Information Technology Reference
In-Depth Information
If the received error rate increases for any reason, once the correcting power is used up, the system will degrade
rapidly as uncorrected errors enter the MPEG decoder. In practice decoders will be programmed to recognize the
condition and blank or mute to avoid outputting garbage. As a result digital receivers tend either to work well or not
at all.
It is important to realize that the signal strength in a digital system does not translate directly to picture quality. A
poor signal will increase the number of bit errors. Provided that this is within the capability of the error-correction
system, there is no visible loss of quality. In contrast, a very powerful signal may be unusable because of similarly
powerful reflections due to multipath propagation.

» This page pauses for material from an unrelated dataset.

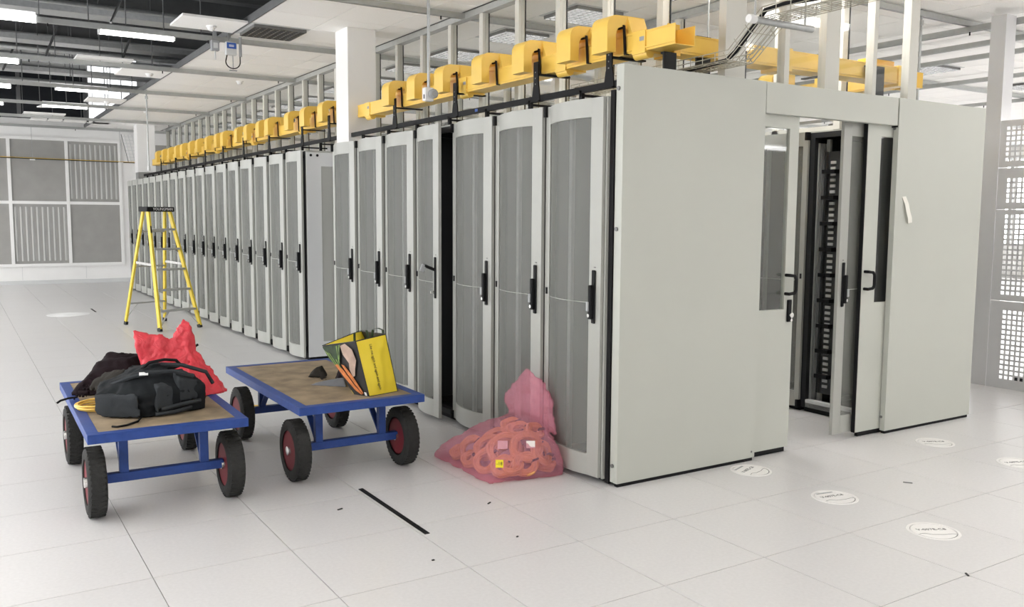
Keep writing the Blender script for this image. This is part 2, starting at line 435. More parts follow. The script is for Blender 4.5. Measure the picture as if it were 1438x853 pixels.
for k, (s, x, y) in enumerate(cells):
    sx = .53 if abs(x-.30) < .01 else 1.0
    if k < 300 and s < 9000:
        o = bpy.data.objects.new('ceiling_tile', ceil_me); COL.objects.link(o); o.parent = ceil; o.location = (x, y, ZC); o.scale = (sx, 1, 1)
    else: rest.add([(a*sx+x, b+y, c+ZC) for a, b, c in cm_.v], cm_.f)
ro = rest.build('ceiling_tile_field', M['ceil'], ceil); ro['kind'] = 'stuff'

# strut channels below the tiles
BOLT_ME = MB().cyl((0, 0, -.03), (0, 0, .025), .007, 6).mesh('hanger_bolt', M['black'])
def strut(a, b, label, group, cat='strut', w=.045, h=.05):
    a = Vector(a); b = Vector(b); d = (b-a); L = d.length; ang = math.atan2(d.y, d.x)
    o = thing('strut_channel', label, cat, a, ang, group)
    m = MB(); t = .004
    m.box(0, L, -w/2, w/2, h-t, h); m.box(0, L, -w/2, -w/2+t, 0, h-t); m.box(0, L, w/2-t, w/2, 0, h-t)
    m.box(0, L, -w/2+t, -w/2+.012, 0, .004); m.box(0, L, w/2-.012, w/2-t, 0, .004)
    m.build('channel', M['strut'], o)
    n = int(L/1.5)
    for k in range(n):
        bo = bpy.data.objects.new('hanger_bolt', BOLT_ME); COL.objects.link(bo); bo.parent = o; bo.location = (.7+1.5*k, 0, 0)
    return o
YST = [1.70, 4.10, 6.48, 8.86, 11.28, 13.68, 16.08, 18.2]
for k, y in enumerate(YST):
    strut((XW0+.02 if y > 3 else XW0+6.0, y, ZC-.065), (XW1-.02, y, ZC-.065), 'galvanised strut running across the ceiling, %s from the back wall' % ORD[len(YST)-1-k], 'struts crossing the ceiling')
for k, x in enumerate((5.38, 6.08, 7.7, 10.1)):
    strut((x, -5, ZC-.115), (x, YW1-.02, ZC-.115), 'lengthwise galvanised ceiling strut, %s beyond the rack aisle' % ORD[k], 'lengthwise struts beyond the aisle')
strut((4.62, -5, ZC-.115), (4.62, YW1-.02, ZC-.115), 'lengthwise ceiling strut above the perforated silver screen', 'lengthwise struts beyond the aisle', w=.06)

# luminaires
A_, B_ = .298, .262
m = MB()
for q in ((-A_,A_,-A_,-B_),(-A_,A_,B_,A_),(-A_,-B_,-B_,B_),(B_,A_,-B_,B_)): m.box(*q, -.004, .02)
FRAME_ME = m.mesh('frame', M['lgrey'])
DIFF_ME = MB().box(-B_, B_, -B_, B_, .012, .018).mesh('diffuser', M['lamp'])
OFF_ME = MB().box(-B_, B_, -B_, B_, .012, .018).mesh('reflector', M['alu'])
BLADE_X = MB().box(-.004, .004, -B_, B_, -.034, .010).mesh('louvre_blade', M['blade'])
BLADE_Y = MB().box(-B_, B_, -.004, .004, -.034, .010).mesh('louvre_blade', M['blade'])
def part(name, me, parent, loc=(0,0,0)):
    o = bpy.data.objects.new(name, me); COL.objects.link(o); o.parent = parent; o.location = loc; return o
def lamp(x, y, label, group, blades=False, on=True):
    o = thing('ceiling_light', label, 'ceiling light', (x, y, ZC), 0, group)
    part('frame', FRAME_ME, o)
    part('diffuser' if on else 'reflector', DIFF_ME if on else OFF_ME, o)
    if blades:
        for k in range(0, 9):
            u = -B_ + 2*B_*k/8
            part('louvre_blade', BLADE_X, o, (u, 0, 0)); part('louvre_blade', BLADE_Y, o, (0, u, 0))
    return o
COLS_L = sorted({round(a, 2) for a, b in LAMPS})
for x, y in LAMPS:
    row = sorted({round(b, 2) for a, b in LAMPS if a == x})
    q = to_px((x, y, ZC)); seen = bool(q and -60 < q[0] < 1500 and -40 < q[1] < 300)
    lamp(x, y, 'lit ceiling light, %s line from the left wall, %s from the front wall' % (ORD[COLS_L.index(round(x, 2))], ORD[row.index(round(y, 2))]), 'lit ceiling lights', seen)
lamp(*LOUVRE, 'unlit louvred ceiling light beside the open ceiling edge', None, True, False)

# loose tiles left in the open part of the ceiling
def loose(x0, x1, y0, y1, z, label, tilt=(0,0)):
    cx, cy = (x0+x1)/2, (y0+y1)/2
    o = MB().box(x0-cx, x1-cx, y0-cy, y1-cy, 0, .022).build('ceiling_tile', M['ceil'], loc=(cx, cy, z)); o.rotation_euler = (tilt[0], tilt[1], 0)
    return tag(o, label, 'ceiling tile', 'single tiles left in the open ceiling')
loose(-2.28, -1.65, 8.68, 9.30, ZC, 'single ceiling tile hanging left of the middle of the open ceiling')
loose(-1.70, XO-.01, 5.70, 6.28, ZC, 'single ceiling tile beside the louvred light at the open ceiling edge')
loose(-1.68, XO-.01, 9.32, 10.0, ZC, 'single ceiling tile beside the tiled field near the bright window')
loose(-1.66, XO-.01, 12.85, 13.45, ZC, 'single ceiling tile in front of the bright upper window')
loose(-2.2, -1.58, 14.9, 15.6, ZC+.07, 'lifted ceiling tile lying askew near the back wall', (R(4), R(-3)))
loose(-2.4, -1.7, 15.8, 16.35, ZC-.005, 'flat ceiling tile under the lifted one near the back wall')
for k, (a, b) in enumerate(((-2.2, -1.92), (-1.88, -1.64), (-1.6, -1.2), (-1.15, -.75))):
    loose(a, b, 17.0, 17.35, ZC, 'narrow ceiling strip along the back wall, %s from the left' % ORD[k])
# steel edge trim of the tiled field
struct(MB().box(XO-.012, XO, 4.2, YW1, ZC-.006, ZC+.07).build('trim_1', M['beam']))

# strip battens on the struts in the open part
def batten(x0, x1, y, label, drop=0.0):
    o = thing('strip_light', label, 'strip light', (x0, y, ZC-.09-drop), 0, 'strip lights under the ceiling')
    L = x1-x0
    MB().extrude([(-.055, .055), (-.04, 0), (.04, 0), (.055, .055)], 'x', 0, L).build('diffuser', M['strip'], o)
    MB().box(0, L, -.02, .02, .055, .09).build('body', M['lgrey'], o)
    if drop:
        for x in (.2, L-.2): MB().cyl((x, 0, .09), (x, 0, .09+drop), .005, 6).build('drop_rod', M['steel'], o)
    MB().box(-.012, 0, -.057, .057, -.002, .06).build('end_cap', M['lgrey'], o); MB().box(L, L+.012, -.057, .057, -.002, .06).build('end_cap', M['lgrey'], o)
for k, (x0, x1, y) in enumerate(((-3.9, -2.89, 6.36), (-2.31, -1.61, 6.58), (-3.9, -2.88, 9.1), (-2.27, -1.58, 11.36), (-3.9, -2.84, 11.55), (-2.26, -1.58, 13.75), (-3.9, -2.83, 13.9))):
    batten(x0, x1, y, 'strip light in the open ceiling, %s, %s from the front' % ('left column' if x0 < -2.5 else 'right column', ORD[k//2]))
for k, y in enumerate((-5.5, -.7, 1.5, 2.9, 4.0, 5.2, 6.36, 7.8, 9.1, 10.3, 11.55, 12.7, 13.9, 15.1, 16.2, 17.4)):  # unseen hanging strips added to light the left side and wash the ceiling
    for q, (x0, x1) in enumerate(((-7.4, -6.2), (-5.6, -4.4)) + (((-3.4, -2.2),) if y < 1 else ())):
        batten(x0, x1, y, 'strip light outside the open ceiling, %s from the left wall, %s row from the front' % (ORD[q], ORD[k]), .7)
for k, y in enumerate((-3.6, -2.2, -1.0)):  # out-of-view strips added to brighten the floor at the right
    batten(2.5, 3.7, y, 'strip light before the right end panel, %s from the front' % ORD[k])
for k, y in enumerate((.92, 1.14, 1.30, 1.57, 1.92)):  # extra strips added to lift the light inside the aisle
    batten(.75, 1.95, y, 'strip light over the glazed aisle, %s from the sliding doors' % ORD[k])
for k, y in enumerate((-5.5, -3.1, -1.9, -1.3, -.7, -.2, .3, .75, 1.2)):  # unseen strips added to brighten the right bay
    for q, x0 in enumerate((4.8, 6.9, 9.0, 11.1) if y < -1 else (6.9, 9.0, 11.1, 13.2)):
        batten(x0, x0+1.2, y, 'strip light in the right bay, %s beyond the silver screen, %s row from the front' % (ORD[q], ORD[k]), .7)

# ------------------------------------------------------------------ plenum above the open ceiling
def ibeam(y, z, h, wdt, label):
    o = thing('roof_beam', label, 'beam', (XW0+.01, y, z), 0, 'roof beams over the open ceiling'); L = XO+1.55-XW0
    MB().box(0, L, -wdt/2, wdt/2, 0, .018).build('flange', M['beam'], o); MB().box(0, L, -wdt/2, wdt/2, h-.018, h).build('flange', M['beam'], o)
    MB().box(0, L, -.007, .007, .018, h-.018).build('web', M['beam'], o)
for k, (y, z, h, wd) in enumerate(((6.2, 4.35, .4, .2), (8.6, 4.25, .4, .2), (10.6, 4.35, .36, .18), (12.6, 4.3, .36, .18), (15.0, 4.45, .4, .2), (17.3, 4.9, .36, .18))):
    ibeam(y, z, h, wd, 'dark steel roof beam above the open ceiling, %s from the back wall' % ORD[5-k])
for k, (y, z, r, mt) in enumerate(((7.9, 3.78, .045, 'steel'), (8.1, 3.9, .03, 'steel'), (9.9, 3.8, .05, 'lgrey'), (10.2, 3.7, .03, 'steel'), (11.9, 3.85, .06, 'grey'), (14.2, 3.8, .045, 'steel'))):
    tag(MB().cyl((XW0+.02, y, z), (XO+1.5, y, z), r, 12).build('service_pipe', M[mt], smooth=True), 'straight services pipe above the open ceiling, %s from the front' % ORD[k], 'pipe', 'pipes above the open ceiling')
tag(MB().cyl((XW0+.02, 10.55, 3.64), (-1.2, 10.55, 3.64), .014, 8).build('sprinkler_pipe', M['red']), 'thin red pipe above the open ceiling', 'pipe')
# cable trays of galvanised steel
for k, (y, z) in enumerate(((7.3, 3.62), (9.45, 3.66), (12.1, 3.66))):
    o = thing('cable_tray', 'galvanised cable tray crossing above the open ceiling, %s from the front' % ORD[k], 'cable tray', (XW0+.02, y, z), 0, 'trays above the open ceiling'); L = XO+1.2-XW0
    MB().box(0, L, -.15, .15, 0, .003).build('tray_base', M['steel'], o)
    for s_ in (-1, 1): MB().box(0, L, s_*.15-.002, s_*.15+.002, 0, .06).build('tray_side', M['steel'], o)
# threaded hanger rods
rods = [(-2.85,6.48),(-2.42,6.48),(-2.08,6.48),(-1.72,6.48),(-1.35,6.48),(-2.9,8.86),(-2.5,8.86),(-2.0,8.9),(-1.75,8.86),(-1.4,8.86),(-2.7,11.28),(-2.35,11.28),(-2.05,11.28),
        (-1.8,11.28),(-1.55,11.28),(-1.25,11.28),(-2.3,13.68),(-1.9,13.68),(-1.5,13.68),(-1.25,13.68),(-2.4,16.08),(-1.9,16.08),(-1.4,16.08),(-2.62,9.6),(-2.2,10.2)]
for k, (x, y) in enumerate(rods):
    o = thing('hanger_rod', 'thin threaded hanger rod in the open ceiling, %s counted from the front' % (ORD[k] if k < 20 else 'twenty-' + ORD[k-20]), 'rod', (x, y, ZC-.03), 0, 'threaded hanger rods of the open ceiling')
    MB().cyl((0,0,0), (0,0,2.2), .006, 6).build('rod', M['beam'], o); MB().cyl((0,0,-.012), (0,0,.0), .012, 6).build('nut', M['bolt'], o)
# diagonal braces
for k, (a, b) in enumerate((((-2.6, 8.86, 3.42), (-2.25, 9.6, 4.25)), ((-2.2, 6.6, 3.45), (-1.8, 7.5, 4.25)), ((-1.75, 8.9, 3.45), (-1.4, 9.6, 4.2)), ((-2.95, 11.0, 3.5), (-2.6, 11.8, 4.3)))):
    tag(MB().bar(a, b, .02, .02).build('diagonal_brace', M['beam']), 'slanting grey brace in the open ceiling, %s from the left' % ORD[(1,3,2,0)[k] if k < 4 else k], 'brace', 'diagonal braces in the open ceiling')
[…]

Whilst in one sense an MPEG transport stream is only data, it differs from generic data in that it must be presented
to the viewer at a particular rate. Generic data are usually asynchronous, whereas baseband video and audio are
synchronous. However, after compression and multiplexing audio and video are no longer precisely synchronous
and so the term isochronous is used. This means a signal which was at one time synchronous and will be
displayed synchronously, but which uses buffering at transmitter and receiver to accommodate moderate timing
errors in the transmission.
Clearly another mechanism is needed so that the time axis of the original signal can be re-created on reception.
The time stamp and program clock reference system of MPEG does this.
Figure 7.3 shows that the concepts involved in digital television broadcasting exist at various levels which have an
independence not found in analog technology. In a given configuration a transmitter can radiate a given payload
data bit rate. This represents the useful bit rate and does not include the necessary overheads needed by error
correction, multiplexing or synchronizing. It is fundamental that the transmission system does not care what this
payload bit rate is used for. The entire capacity may be used up by one high-definition channel, or a large number
of heavily compressed channels may be carried. The details of this data usage are the domain of the transport
stream . The multiplexing of transport streams is defined by the MPEG standards, but these do not define any error
correction or transmission technique.
Figure 7.3: Source coder doesn't know delivery mechanism and delivery doesn't need to know what the data
mean.
At the lowest level in Figure 7.3 is the source coding scheme, in this case MPEG-2 compression results in one or
more elementary streams, each of which carries a video or audio channel. Figure 7.4 shows that elementary
streams are multiplexed into a transport stream. The viewer then selects the desired elementary stream from the
transport stream. Metadata in the transport stream ensure that when a video elementary stream is chosen, the
appropriate audio elementary stream will automatically be selected.